■ **Set exercise**
Your task is to print every entry below exactly as given.

++++

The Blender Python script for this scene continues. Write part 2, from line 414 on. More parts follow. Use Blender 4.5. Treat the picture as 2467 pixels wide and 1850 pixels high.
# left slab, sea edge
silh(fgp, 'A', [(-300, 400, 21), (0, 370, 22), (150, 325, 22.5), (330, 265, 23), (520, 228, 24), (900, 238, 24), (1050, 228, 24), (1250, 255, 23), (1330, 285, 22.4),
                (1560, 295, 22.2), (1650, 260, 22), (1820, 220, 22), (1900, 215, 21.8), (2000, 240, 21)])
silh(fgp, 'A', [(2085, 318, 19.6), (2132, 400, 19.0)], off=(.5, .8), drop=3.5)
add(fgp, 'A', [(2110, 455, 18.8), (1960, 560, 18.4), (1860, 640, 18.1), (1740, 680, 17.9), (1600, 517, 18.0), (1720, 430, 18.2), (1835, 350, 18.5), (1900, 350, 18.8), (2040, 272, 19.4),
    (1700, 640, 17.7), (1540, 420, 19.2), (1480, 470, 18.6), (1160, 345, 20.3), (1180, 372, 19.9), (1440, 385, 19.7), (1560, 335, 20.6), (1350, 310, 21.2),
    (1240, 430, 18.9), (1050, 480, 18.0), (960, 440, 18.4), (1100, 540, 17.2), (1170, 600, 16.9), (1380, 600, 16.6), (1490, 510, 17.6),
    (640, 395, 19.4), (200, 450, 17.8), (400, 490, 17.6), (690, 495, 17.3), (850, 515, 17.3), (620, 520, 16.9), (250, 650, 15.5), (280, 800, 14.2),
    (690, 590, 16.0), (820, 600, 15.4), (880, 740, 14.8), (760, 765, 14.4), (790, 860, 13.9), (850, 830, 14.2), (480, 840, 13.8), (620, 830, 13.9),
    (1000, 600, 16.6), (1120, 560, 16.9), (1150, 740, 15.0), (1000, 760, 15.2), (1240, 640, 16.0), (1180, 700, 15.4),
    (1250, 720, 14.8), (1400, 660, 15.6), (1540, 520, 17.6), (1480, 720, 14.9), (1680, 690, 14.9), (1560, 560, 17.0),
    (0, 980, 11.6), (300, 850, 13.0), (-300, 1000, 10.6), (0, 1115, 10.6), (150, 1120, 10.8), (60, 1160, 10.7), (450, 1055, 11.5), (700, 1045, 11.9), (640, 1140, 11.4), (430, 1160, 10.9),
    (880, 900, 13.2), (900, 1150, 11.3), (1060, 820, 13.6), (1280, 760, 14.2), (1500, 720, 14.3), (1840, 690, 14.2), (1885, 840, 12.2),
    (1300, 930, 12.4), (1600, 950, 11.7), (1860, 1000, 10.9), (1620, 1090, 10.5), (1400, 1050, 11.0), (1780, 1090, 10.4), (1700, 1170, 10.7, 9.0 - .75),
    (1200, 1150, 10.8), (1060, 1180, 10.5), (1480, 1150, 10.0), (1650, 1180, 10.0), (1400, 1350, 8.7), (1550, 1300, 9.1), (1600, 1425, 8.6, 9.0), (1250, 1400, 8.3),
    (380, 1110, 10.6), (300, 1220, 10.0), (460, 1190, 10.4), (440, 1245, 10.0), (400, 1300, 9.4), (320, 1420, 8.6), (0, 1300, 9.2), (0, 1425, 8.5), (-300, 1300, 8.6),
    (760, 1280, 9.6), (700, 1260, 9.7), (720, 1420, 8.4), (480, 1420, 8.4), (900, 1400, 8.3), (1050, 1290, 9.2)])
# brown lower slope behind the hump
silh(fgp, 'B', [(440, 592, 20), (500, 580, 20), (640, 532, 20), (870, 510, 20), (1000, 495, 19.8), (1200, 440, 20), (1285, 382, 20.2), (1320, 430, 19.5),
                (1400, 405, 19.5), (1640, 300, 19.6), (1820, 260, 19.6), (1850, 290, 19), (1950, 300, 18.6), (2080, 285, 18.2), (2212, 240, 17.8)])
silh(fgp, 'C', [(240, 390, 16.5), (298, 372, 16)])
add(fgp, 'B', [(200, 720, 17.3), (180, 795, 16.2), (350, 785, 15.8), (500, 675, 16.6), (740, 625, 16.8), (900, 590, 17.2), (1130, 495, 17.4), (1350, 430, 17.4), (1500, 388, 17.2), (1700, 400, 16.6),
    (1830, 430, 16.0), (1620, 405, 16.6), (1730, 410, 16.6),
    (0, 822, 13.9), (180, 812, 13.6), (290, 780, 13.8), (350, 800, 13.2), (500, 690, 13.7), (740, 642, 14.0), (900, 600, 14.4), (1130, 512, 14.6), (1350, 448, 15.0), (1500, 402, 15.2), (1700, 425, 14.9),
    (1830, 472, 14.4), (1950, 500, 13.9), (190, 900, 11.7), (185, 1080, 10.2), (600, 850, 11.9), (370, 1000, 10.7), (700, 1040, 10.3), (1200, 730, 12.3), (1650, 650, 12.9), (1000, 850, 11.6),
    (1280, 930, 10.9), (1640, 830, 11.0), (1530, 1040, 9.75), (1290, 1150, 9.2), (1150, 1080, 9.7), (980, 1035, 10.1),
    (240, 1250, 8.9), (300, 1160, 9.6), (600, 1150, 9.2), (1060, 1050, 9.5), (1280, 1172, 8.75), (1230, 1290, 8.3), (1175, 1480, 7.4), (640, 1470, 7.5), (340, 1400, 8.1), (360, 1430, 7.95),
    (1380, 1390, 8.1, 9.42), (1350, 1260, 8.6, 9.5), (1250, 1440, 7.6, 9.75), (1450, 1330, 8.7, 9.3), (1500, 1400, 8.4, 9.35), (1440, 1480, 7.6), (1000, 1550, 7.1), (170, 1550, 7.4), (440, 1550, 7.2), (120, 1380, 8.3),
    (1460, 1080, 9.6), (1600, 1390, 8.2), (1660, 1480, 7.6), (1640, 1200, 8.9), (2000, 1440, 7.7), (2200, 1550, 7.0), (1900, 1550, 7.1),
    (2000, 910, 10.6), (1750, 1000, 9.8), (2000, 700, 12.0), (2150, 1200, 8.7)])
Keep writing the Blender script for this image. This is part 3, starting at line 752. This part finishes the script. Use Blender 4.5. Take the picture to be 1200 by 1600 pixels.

++++

■ **Result of this task**
The Blender Python script for this scene continues. Write part 2, from line 414 on. More parts follow. Use Blender 4.5. Treat the picture as 2467 pixels wide and 1850 pixels high.
# left slab, sea edge
silh(fgp, 'A', [(-300, 400, 21), (0, 370, 22), (150, 325, 22.5), (330, 265, 23), (520, 228, 24), (900, 238, 24), (1050, 228, 24), (1250, 255, 23), (1330, 285, 22.4),
                (1560, 295, 22.2), (1650, 260, 22), (1820, 220, 22), (1900, 215, 21.8), (2000, 240, 21)])
silh(fgp, 'A', [(2085, 318, 19.6), (2132, 400, 19.0)], off=(.5, .8), drop=3.5)
add(fgp, 'A', [(2110, 455, 18.8), (1960, 560, 18.4), (1860, 640, 18.1), (1740, 680, 17.9), (1600, 517, 18.0), (1720, 430, 18.2), (1835, 350, 18.5), (1900, 350, 18.8), (2040, 272, 19.4),
    (1700, 640, 17.7), (1540, 420, 19.2), (1480, 470, 18.6), (1160, 345, 20.3), (1180, 372, 19.9), (1440, 385, 19.7), (1560, 335, 20.6), (1350, 310, 21.2),
    (1240, 430, 18.9), (1050, 480, 18.0), (960, 440, 18.4), (1100, 540, 17.2), (1170, 600, 16.9), (1380, 600, 16.6), (1490, 510, 17.6),
    (640, 395, 19.4), (200, 450, 17.8), (400, 490, 17.6), (690, 495, 17.3), (850, 515, 17.3), (620, 520, 16.9), (250, 650, 15.5), (280, 800, 14.2),
    (690, 590, 16.0), (820, 600, 15.4), (880, 740, 14.8), (760, 765, 14.4), (790, 860, 13.9), (850, 830, 14.2), (480, 840, 13.8), (620, 830, 13.9),
    (1000, 600, 16.6), (1120, 560, 16.9), (1150, 740, 15.0), (1000, 760, 15.2), (1240, 640, 16.0), (1180, 700, 15.4),
    (1250, 720, 14.8), (1400, 660, 15.6), (1540, 520, 17.6), (1480, 720, 14.9), (1680, 690, 14.9), (1560, 560, 17.0),
    (0, 980, 11.6), (300, 850, 13.0), (-300, 1000, 10.6), (0, 1115, 10.6), (150, 1120, 10.8), (60, 1160, 10.7), (450, 1055, 11.5), (700, 1045, 11.9), (640, 1140, 11.4), (430, 1160, 10.9),
    (880, 900, 13.2), (900, 1150, 11.3), (1060, 820, 13.6), (1280, 760, 14.2), (1500, 720, 14.3), (1840, 690, 14.2), (1885, 840, 12.2),
    (1300, 930, 12.4), (1600, 950, 11.7), (1860, 1000, 10.9), (1620, 1090, 10.5), (1400, 1050, 11.0), (1780, 1090, 10.4), (1700, 1170, 10.7, 9.0 - .75),
    (1200, 1150, 10.8), (1060, 1180, 10.5), (1480, 1150, 10.0), (1650, 1180, 10.0), (1400, 1350, 8.7), (1550, 1300, 9.1), (1600, 1425, 8.6, 9.0), (1250, 1400, 8.3),
    (380, 1110, 10.6), (300, 1220, 10.0), (460, 1190, 10.4), (440, 1245, 10.0), (400, 1300, 9.4), (320, 1420, 8.6), (0, 1300, 9.2), (0, 1425, 8.5), (-300, 1300, 8.6),
    (760, 1280, 9.6), (700, 1260, 9.7), (720, 1420, 8.4), (480, 1420, 8.4), (900, 1400, 8.3), (1050, 1290, 9.2)])
# brown lower slope behind the hump
silh(fgp, 'B', [(440, 592, 20), (500, 580, 20), (640, 532, 20), (870, 510, 20), (1000, 495, 19.8), (1200, 440, 20), (1285, 382, 20.2), (1320, 430, 19.5),
                (1400, 405, 19.5), (1640, 300, 19.6), (1820, 260, 19.6), (1850, 290, 19), (1950, 300, 18.6), (2080, 285, 18.2), (2212, 240, 17.8)])
silh(fgp, 'C', [(240, 390, 16.5), (298, 372, 16)])
add(fgp, 'B', [(200, 720, 17.3), (180, 795, 16.2), (350, 785, 15.8), (500, 675, 16.6), (740, 625, 16.8), (900, 590, 17.2), (1130, 495, 17.4), (1350, 430, 17.4), (1500, 388, 17.2), (1700, 400, 16.6),
    (1830, 430, 16.0), (1620, 405, 16.6), (1730, 410, 16.6),
    (0, 822, 13.9), (180, 812, 13.6), (290, 780, 13.8), (350, 800, 13.2), (500, 690, 13.7), (740, 642, 14.0), (900, 600, 14.4), (1130, 512, 14.6), (1350, 448, 15.0), (1500, 402, 15.2), (1700, 425, 14.9),
    (1830, 472, 14.4), (1950, 500, 13.9), (190, 900, 11.7), (185, 1080, 10.2), (600, 850, 11.9), (370, 1000, 10.7), (700, 1040, 10.3), (1200, 730, 12.3), (1650, 650, 12.9), (1000, 850, 11.6),
    (1280, 930, 10.9), (1640, 830, 11.0), (1530, 1040, 9.75), (1290, 1150, 9.2), (1150, 1080, 9.7), (980, 1035, 10.1),
    (240, 1250, 8.9), (300, 1160, 9.6), (600, 1150, 9.2), (1060, 1050, 9.5), (1280, 1172, 8.75), (1230, 1290, 8.3), (1175, 1480, 7.4), (640, 1470, 7.5), (340, 1400, 8.1), (360, 1430, 7.95),
    (1380, 1390, 8.1, 9.42), (1350, 1260, 8.6, 9.5), (1250, 1440, 7.6, 9.75), (1450, 1330, 8.7, 9.3), (1500, 1400, 8.4, 9.35), (1440, 1480, 7.6), (1000, 1550, 7.1), (170, 1550, 7.4), (440, 1550, 7.2), (120, 1380, 8.3),
    (1460, 1080, 9.6), (1600, 1390, 8.2), (1660, 1480, 7.6), (1640, 1200, 8.9), (2000, 1440, 7.7), (2200, 1550, 7.0), (1900, 1550, 7.1),
    (2000, 910, 10.6), (1750, 1000, 9.8), (2000, 700, 12.0), (2150, 1200, 8.7)])
Keep writing the Blender script for this image. This is part 3, starting at line 752. This part finishes the script. Use Blender 4.5. Take the picture to be 1200 by 1600 pixels.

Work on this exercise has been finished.